▶ INFORMATION PROVIDED
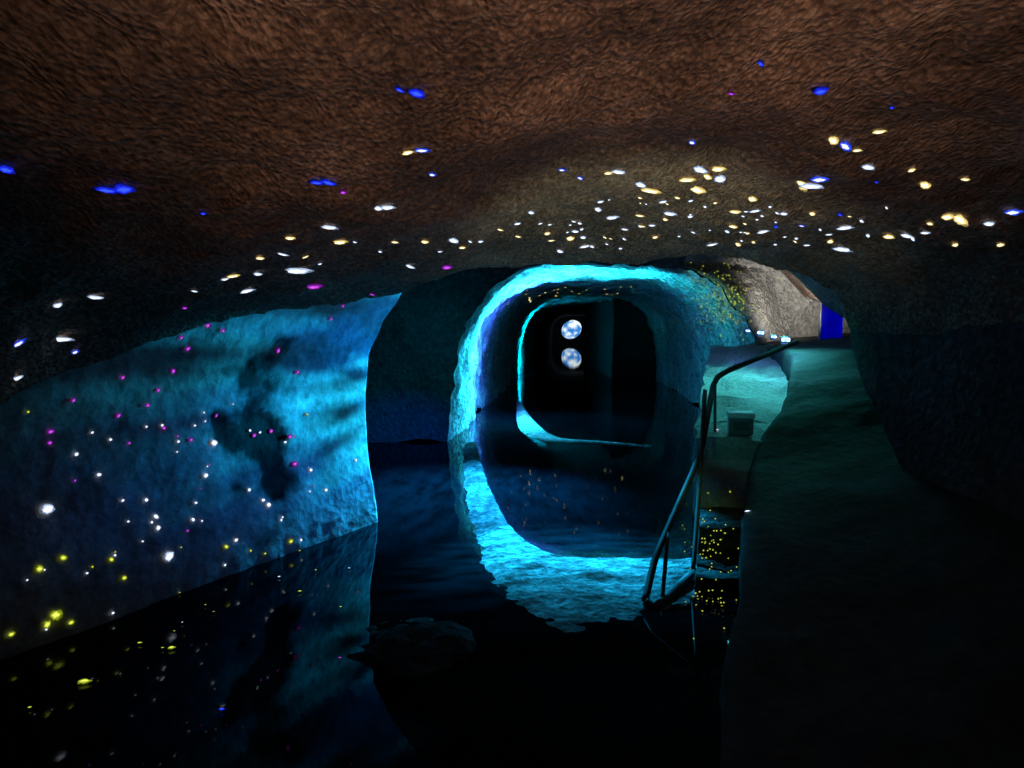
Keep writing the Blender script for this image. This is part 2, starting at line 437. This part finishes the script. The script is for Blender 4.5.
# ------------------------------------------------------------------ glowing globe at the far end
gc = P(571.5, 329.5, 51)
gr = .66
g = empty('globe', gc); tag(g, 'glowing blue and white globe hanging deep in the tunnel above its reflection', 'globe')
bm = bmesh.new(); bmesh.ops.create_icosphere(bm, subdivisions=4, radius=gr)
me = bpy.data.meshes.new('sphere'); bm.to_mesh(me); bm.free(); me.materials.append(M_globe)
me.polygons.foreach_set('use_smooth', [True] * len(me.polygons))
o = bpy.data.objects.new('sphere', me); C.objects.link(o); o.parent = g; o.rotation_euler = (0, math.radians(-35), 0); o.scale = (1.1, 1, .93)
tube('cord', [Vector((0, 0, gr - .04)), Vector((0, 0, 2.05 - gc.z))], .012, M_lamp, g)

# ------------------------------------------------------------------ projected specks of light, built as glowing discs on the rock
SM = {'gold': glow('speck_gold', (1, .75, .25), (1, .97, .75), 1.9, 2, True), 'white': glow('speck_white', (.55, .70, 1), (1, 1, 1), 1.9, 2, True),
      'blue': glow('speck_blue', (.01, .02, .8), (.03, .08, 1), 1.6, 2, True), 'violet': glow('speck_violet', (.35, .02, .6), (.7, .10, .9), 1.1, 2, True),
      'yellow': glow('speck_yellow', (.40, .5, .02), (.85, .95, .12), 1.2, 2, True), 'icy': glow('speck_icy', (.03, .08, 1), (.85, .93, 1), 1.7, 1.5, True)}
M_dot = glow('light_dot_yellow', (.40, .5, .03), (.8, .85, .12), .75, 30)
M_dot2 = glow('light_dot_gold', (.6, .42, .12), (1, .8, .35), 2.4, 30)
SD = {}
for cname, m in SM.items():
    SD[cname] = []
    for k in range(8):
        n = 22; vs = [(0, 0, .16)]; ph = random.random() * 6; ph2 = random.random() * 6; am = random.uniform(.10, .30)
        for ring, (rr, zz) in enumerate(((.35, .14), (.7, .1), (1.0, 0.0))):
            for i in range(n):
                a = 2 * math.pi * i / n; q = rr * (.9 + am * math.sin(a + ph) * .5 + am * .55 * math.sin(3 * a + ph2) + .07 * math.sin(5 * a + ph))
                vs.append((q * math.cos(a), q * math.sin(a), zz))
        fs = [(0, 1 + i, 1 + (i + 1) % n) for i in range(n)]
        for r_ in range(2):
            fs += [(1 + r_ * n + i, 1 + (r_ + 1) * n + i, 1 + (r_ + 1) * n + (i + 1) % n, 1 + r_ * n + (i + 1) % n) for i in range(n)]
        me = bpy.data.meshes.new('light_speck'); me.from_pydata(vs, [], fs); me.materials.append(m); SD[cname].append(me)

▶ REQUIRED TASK
Reproduce exactly the run of lines that opens the listing and closes with the line holding "tube('cord', [Vector((0, 0, gr". Pictures are excluded.

▶ TASK RESULT
Keep writing the Blender script for this image. This is part 2, starting at line 437. This part finishes the script. The script is for Blender 4.5.
# ------------------------------------------------------------------ glowing globe at the far end
gc = P(571.5, 329.5, 51)
gr = .66
g = empty('globe', gc); tag(g, 'glowing blue and white globe hanging deep in the tunnel above its reflection', 'globe')
bm = bmesh.new(); bmesh.ops.create_icosphere(bm, subdivisions=4, radius=gr)
me = bpy.data.meshes.new('sphere'); bm.to_mesh(me); bm.free(); me.materials.append(M_globe)
me.polygons.foreach_set('use_smooth', [True] * len(me.polygons))
o = bpy.data.objects.new('sphere', me); C.objects.link(o); o.parent = g; o.rotation_euler = (0, math.radians(-35), 0); o.scale = (1.1, 1, .93)
tube('cord', [Vector((0, 0, gr - .04)), Vector((0, 0, 2.05 - gc.z))], .012, M_lamp, g)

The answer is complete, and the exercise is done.